My colleague and I were discussing the Intermediate Value Theorem, an important early result in an AP Calculus course. It’s important for both conceptual and procedural reasons: It’s why continuity is useful, and as the first “Value” theorem to appear, it sets the stage for how to invoke these important results. When applying the IVT students need to make sure that the proper conditions are satisfied: Before you can claim a function takes an intermediate value, you must first be sure the function is continuous and the interval is closed. Attending to these details is important.

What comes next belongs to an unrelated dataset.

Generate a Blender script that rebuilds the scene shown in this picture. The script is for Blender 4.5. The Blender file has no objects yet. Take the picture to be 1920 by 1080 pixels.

This is why we were discussing the IVT in the first place. My colleague was assigning a few problems to make sure students were attending to those details. And when I heard this, I panicked. I taught the IVT last week. Did my students know how to attend to all these details? I wasn’t sure.
I wasn’t sure because, when I taught the IVT last week, I couldn’t walk around class and look over the shoulders of my students to see if they asserted that f(x) was continuous. I couldn’t easily eavesdrop and hear if groupmates were holding each other accountable. Determining whether or not students really know is embedded in my teaching routine, but with my routine disrupted, I’ve been teaching blind. And deaf. I threw the IVT out there and hoped for the best.
The solution was simple enough: Put an IVT problem on my next take-home assessment and make sure they know what they’re doing. But this scared me a little bit. “Do they really know?” is perhaps the most important question a teacher must ask. Overwhelmed by the many challenges of remote / hybrid learning, I haven’t been asking it enough. It’s another routine I have to rebuild.